■ **THE INPUT**
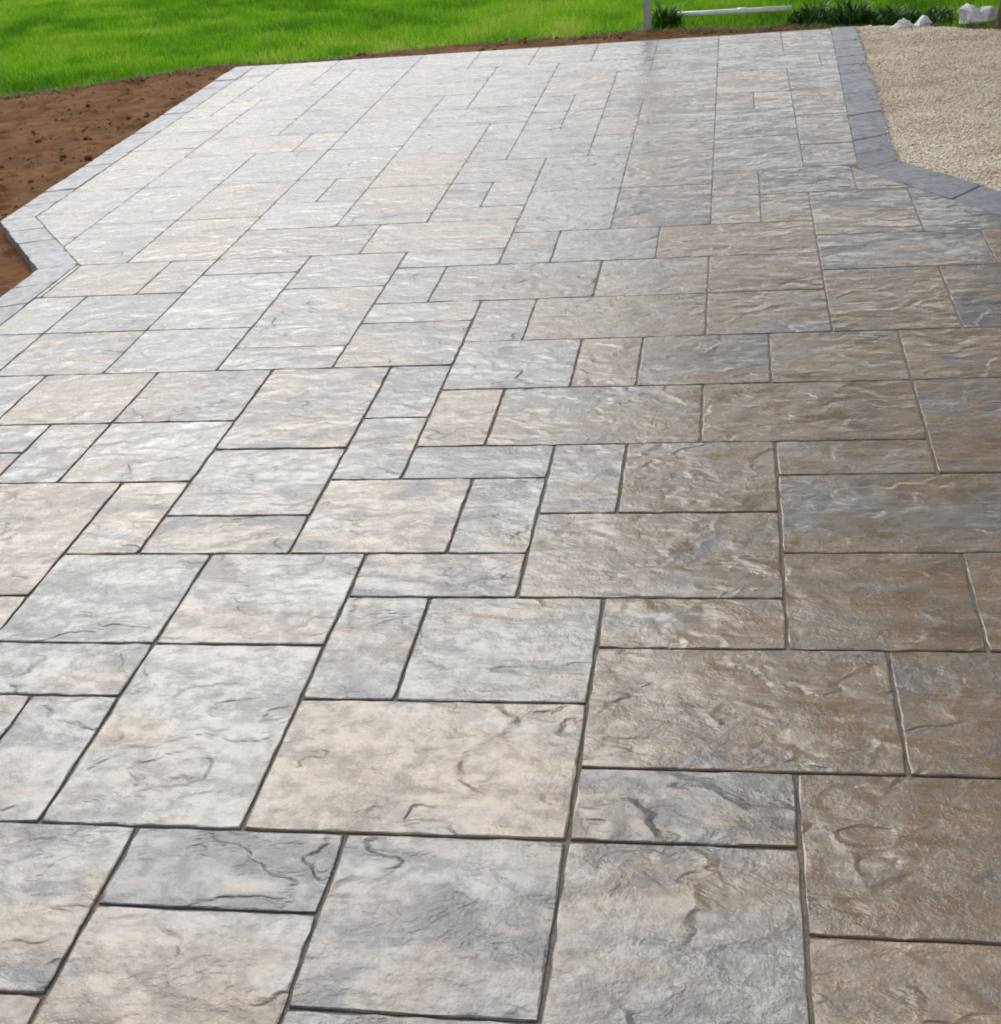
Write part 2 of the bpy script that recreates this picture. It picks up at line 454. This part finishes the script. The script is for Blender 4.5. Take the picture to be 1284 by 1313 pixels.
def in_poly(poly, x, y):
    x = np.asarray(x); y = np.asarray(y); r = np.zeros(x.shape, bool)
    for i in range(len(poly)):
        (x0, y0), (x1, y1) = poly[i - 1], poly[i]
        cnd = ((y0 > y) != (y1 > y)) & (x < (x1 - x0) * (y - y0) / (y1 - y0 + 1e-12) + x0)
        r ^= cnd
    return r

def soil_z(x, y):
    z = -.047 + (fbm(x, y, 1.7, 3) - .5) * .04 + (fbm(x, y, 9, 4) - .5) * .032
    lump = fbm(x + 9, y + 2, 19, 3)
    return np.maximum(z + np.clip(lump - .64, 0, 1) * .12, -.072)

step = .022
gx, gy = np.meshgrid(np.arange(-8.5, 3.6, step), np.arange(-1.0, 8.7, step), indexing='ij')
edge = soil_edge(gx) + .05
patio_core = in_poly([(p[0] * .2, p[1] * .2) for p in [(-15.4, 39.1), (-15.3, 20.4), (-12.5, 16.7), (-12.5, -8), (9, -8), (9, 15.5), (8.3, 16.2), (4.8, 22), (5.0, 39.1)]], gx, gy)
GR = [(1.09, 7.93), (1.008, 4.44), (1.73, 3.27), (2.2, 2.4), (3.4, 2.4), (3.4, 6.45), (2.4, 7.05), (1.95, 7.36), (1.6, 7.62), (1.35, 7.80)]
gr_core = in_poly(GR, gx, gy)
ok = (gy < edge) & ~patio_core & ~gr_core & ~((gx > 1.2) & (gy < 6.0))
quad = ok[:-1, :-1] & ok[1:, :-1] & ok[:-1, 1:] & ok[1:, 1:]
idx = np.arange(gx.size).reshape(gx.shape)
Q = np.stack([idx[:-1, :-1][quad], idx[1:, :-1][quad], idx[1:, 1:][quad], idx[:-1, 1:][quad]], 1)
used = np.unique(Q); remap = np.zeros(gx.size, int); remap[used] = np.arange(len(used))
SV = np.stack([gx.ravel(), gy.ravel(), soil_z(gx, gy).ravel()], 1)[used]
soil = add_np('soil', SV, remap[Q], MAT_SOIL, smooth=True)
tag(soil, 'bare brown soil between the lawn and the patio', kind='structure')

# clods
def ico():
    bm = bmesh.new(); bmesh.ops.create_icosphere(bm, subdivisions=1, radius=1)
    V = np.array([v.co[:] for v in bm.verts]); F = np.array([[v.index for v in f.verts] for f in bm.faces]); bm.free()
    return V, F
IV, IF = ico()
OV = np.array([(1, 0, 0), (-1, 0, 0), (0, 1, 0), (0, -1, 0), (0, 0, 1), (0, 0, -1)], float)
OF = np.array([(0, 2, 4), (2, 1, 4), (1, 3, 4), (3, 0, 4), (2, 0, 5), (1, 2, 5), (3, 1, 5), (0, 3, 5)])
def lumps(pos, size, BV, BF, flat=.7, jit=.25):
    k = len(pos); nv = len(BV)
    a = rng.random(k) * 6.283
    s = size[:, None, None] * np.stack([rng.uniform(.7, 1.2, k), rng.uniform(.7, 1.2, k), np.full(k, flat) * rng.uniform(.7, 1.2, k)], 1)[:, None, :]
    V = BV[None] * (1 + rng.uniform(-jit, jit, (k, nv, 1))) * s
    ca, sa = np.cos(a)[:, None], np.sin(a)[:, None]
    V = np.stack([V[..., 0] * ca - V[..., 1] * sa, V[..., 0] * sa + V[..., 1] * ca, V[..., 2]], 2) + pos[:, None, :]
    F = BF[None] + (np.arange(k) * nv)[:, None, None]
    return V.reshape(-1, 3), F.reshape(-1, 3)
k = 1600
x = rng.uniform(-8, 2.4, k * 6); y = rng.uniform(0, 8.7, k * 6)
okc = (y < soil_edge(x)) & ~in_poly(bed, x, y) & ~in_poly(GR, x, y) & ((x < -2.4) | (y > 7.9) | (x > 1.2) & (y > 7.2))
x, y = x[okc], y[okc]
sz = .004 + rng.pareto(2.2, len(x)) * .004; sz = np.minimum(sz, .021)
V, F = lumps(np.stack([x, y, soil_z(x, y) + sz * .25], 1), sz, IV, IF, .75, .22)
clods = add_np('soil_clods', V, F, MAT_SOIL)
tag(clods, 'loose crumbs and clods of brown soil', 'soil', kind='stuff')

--

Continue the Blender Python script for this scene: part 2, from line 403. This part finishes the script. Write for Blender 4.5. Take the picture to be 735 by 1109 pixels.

==

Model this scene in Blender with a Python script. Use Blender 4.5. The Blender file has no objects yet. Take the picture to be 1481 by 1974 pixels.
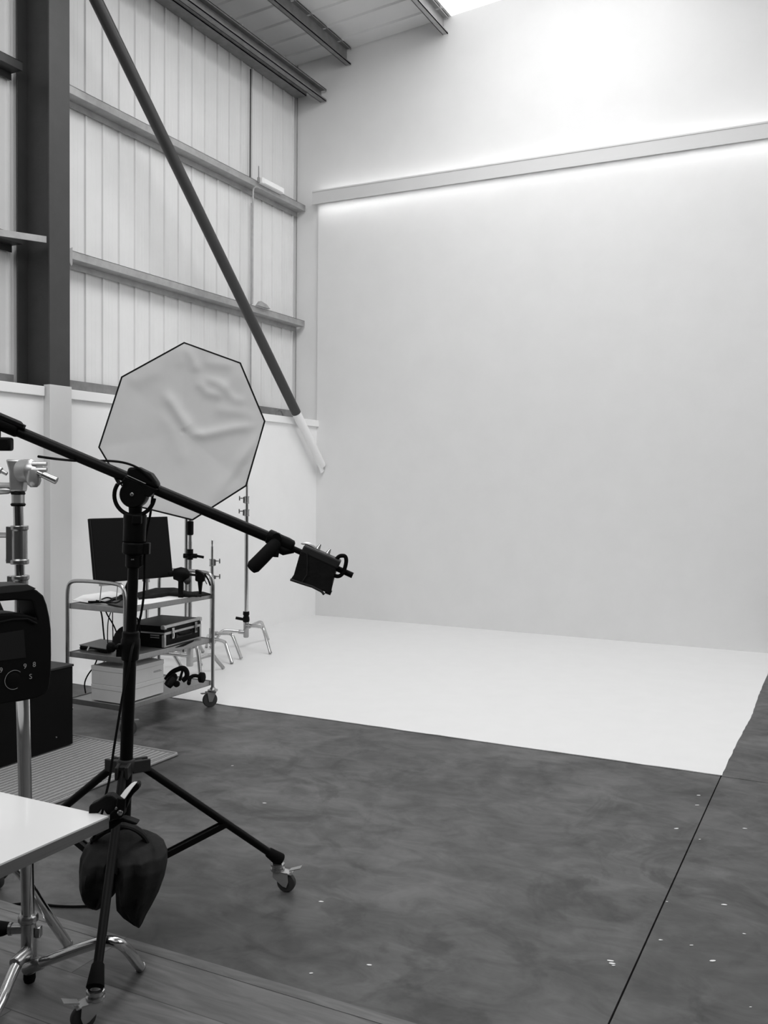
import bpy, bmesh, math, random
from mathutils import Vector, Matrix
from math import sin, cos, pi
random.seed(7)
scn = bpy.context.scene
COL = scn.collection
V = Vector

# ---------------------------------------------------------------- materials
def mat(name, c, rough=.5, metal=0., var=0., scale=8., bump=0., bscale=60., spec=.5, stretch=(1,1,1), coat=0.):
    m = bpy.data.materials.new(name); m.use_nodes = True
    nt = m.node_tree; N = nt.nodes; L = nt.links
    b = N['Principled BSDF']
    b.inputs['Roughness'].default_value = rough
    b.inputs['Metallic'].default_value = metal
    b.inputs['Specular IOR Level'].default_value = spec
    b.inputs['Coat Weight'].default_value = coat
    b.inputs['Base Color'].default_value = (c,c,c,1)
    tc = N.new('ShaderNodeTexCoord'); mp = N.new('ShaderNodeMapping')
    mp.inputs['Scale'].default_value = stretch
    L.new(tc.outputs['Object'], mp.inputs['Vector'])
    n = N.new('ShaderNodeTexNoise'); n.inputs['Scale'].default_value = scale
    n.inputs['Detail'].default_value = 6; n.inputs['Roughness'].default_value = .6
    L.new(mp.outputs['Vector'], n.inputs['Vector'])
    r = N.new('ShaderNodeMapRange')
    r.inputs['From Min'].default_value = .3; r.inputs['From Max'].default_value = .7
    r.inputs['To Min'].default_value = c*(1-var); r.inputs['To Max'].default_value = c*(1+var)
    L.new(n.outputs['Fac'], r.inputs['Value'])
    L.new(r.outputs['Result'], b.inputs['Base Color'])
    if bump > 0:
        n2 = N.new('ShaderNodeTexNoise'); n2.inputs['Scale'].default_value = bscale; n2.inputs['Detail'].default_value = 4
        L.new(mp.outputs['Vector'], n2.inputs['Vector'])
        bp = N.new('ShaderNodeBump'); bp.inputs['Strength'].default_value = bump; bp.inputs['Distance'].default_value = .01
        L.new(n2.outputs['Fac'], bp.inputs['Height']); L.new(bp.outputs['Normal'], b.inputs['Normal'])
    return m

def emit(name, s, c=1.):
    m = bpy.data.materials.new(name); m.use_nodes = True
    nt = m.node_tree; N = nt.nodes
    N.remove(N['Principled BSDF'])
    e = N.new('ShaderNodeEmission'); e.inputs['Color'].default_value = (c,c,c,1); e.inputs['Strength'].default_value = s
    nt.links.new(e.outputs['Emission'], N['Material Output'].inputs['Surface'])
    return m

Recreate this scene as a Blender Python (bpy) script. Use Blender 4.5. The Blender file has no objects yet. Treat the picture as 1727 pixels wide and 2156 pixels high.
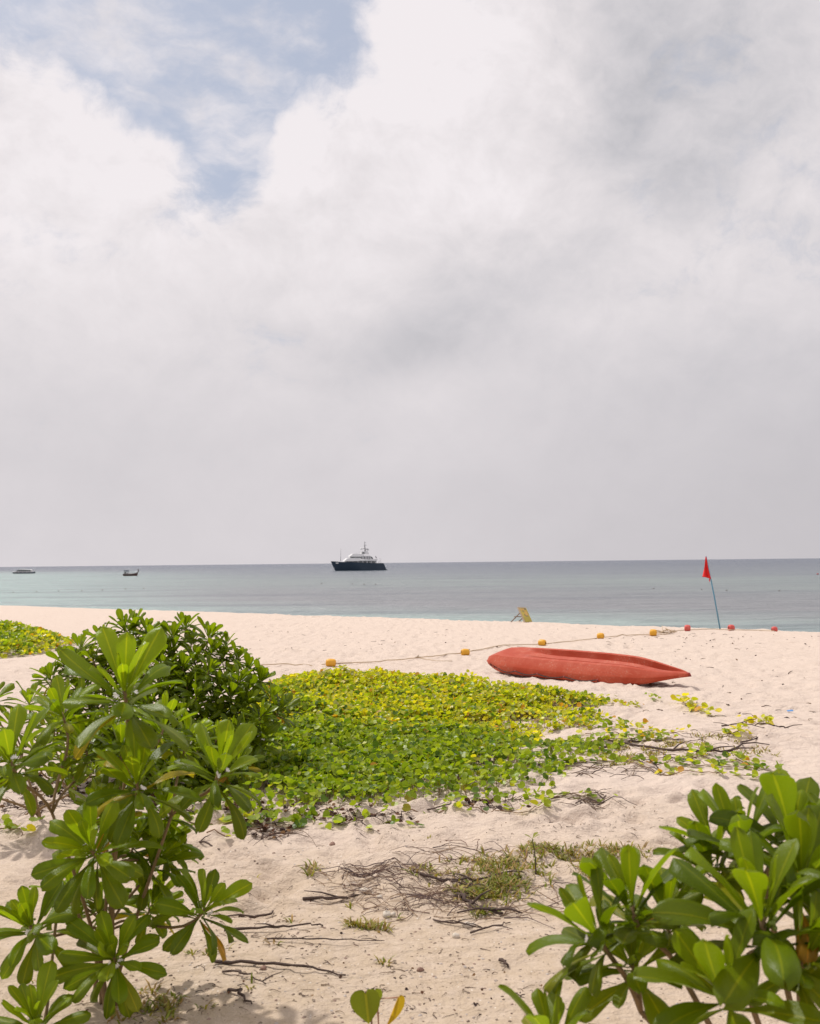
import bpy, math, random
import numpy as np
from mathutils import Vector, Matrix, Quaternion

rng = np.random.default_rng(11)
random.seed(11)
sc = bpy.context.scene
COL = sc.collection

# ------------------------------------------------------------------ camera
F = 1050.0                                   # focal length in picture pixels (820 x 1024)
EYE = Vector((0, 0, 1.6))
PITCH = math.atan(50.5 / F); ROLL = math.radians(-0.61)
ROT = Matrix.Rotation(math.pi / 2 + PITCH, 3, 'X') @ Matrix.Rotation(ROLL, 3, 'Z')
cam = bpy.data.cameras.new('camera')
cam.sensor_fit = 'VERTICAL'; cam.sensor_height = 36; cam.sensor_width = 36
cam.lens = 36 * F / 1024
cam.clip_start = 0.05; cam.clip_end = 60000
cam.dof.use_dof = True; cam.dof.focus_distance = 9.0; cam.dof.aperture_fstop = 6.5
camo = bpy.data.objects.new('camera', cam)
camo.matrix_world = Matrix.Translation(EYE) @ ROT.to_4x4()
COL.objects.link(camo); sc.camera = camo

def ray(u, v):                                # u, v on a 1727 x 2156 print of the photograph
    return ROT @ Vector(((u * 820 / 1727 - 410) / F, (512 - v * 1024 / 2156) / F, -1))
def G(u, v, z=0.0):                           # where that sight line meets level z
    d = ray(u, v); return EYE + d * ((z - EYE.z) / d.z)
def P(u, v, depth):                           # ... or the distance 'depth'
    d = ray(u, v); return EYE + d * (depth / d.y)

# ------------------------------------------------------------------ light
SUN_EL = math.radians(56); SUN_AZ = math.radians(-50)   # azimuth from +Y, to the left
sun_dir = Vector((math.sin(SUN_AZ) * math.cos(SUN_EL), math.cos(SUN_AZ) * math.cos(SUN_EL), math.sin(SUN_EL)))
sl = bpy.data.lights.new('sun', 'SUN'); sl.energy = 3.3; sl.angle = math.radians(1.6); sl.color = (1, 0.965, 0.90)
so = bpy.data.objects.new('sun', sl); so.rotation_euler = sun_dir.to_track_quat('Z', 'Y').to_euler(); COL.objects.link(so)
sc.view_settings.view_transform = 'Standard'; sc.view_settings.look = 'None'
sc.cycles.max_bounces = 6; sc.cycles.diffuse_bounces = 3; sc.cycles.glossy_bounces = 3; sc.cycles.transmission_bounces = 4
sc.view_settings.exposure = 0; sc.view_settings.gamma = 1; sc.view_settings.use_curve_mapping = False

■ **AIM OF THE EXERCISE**
Solely the line containing "Write part 2", the line containing "tag(soil, 'bare brown", and the lines between them are to be given again, exactly as written.

■ **OUTPUT OF THE EXERCISE**
Write part 2 of the bpy script that recreates this picture. It picks up at line 454. This part finishes the script. The script is for Blender 4.5. Take the picture to be 1284 by 1313 pixels.
def in_poly(poly, x, y):
    x = np.asarray(x); y = np.asarray(y); r = np.zeros(x.shape, bool)
    for i in range(len(poly)):
        (x0, y0), (x1, y1) = poly[i - 1], poly[i]
        cnd = ((y0 > y) != (y1 > y)) & (x < (x1 - x0) * (y - y0) / (y1 - y0 + 1e-12) + x0)
        r ^= cnd
    return r

def soil_z(x, y):
    z = -.047 + (fbm(x, y, 1.7, 3) - .5) * .04 + (fbm(x, y, 9, 4) - .5) * .032
    lump = fbm(x + 9, y + 2, 19, 3)
    return np.maximum(z + np.clip(lump - .64, 0, 1) * .12, -.072)

step = .022
gx, gy = np.meshgrid(np.arange(-8.5, 3.6, step), np.arange(-1.0, 8.7, step), indexing='ij')
edge = soil_edge(gx) + .05
patio_core = in_poly([(p[0] * .2, p[1] * .2) for p in [(-15.4, 39.1), (-15.3, 20.4), (-12.5, 16.7), (-12.5, -8), (9, -8), (9, 15.5), (8.3, 16.2), (4.8, 22), (5.0, 39.1)]], gx, gy)
GR = [(1.09, 7.93), (1.008, 4.44), (1.73, 3.27), (2.2, 2.4), (3.4, 2.4), (3.4, 6.45), (2.4, 7.05), (1.95, 7.36), (1.6, 7.62), (1.35, 7.80)]
gr_core = in_poly(GR, gx, gy)
ok = (gy < edge) & ~patio_core & ~gr_core & ~((gx > 1.2) & (gy < 6.0))
quad = ok[:-1, :-1] & ok[1:, :-1] & ok[:-1, 1:] & ok[1:, 1:]
idx = np.arange(gx.size).reshape(gx.shape)
Q = np.stack([idx[:-1, :-1][quad], idx[1:, :-1][quad], idx[1:, 1:][quad], idx[:-1, 1:][quad]], 1)
used = np.unique(Q); remap = np.zeros(gx.size, int); remap[used] = np.arange(len(used))
SV = np.stack([gx.ravel(), gy.ravel(), soil_z(gx, gy).ravel()], 1)[used]
soil = add_np('soil', SV, remap[Q], MAT_SOIL, smooth=True)
tag(soil, 'bare brown soil between the lawn and the patio', kind='structure')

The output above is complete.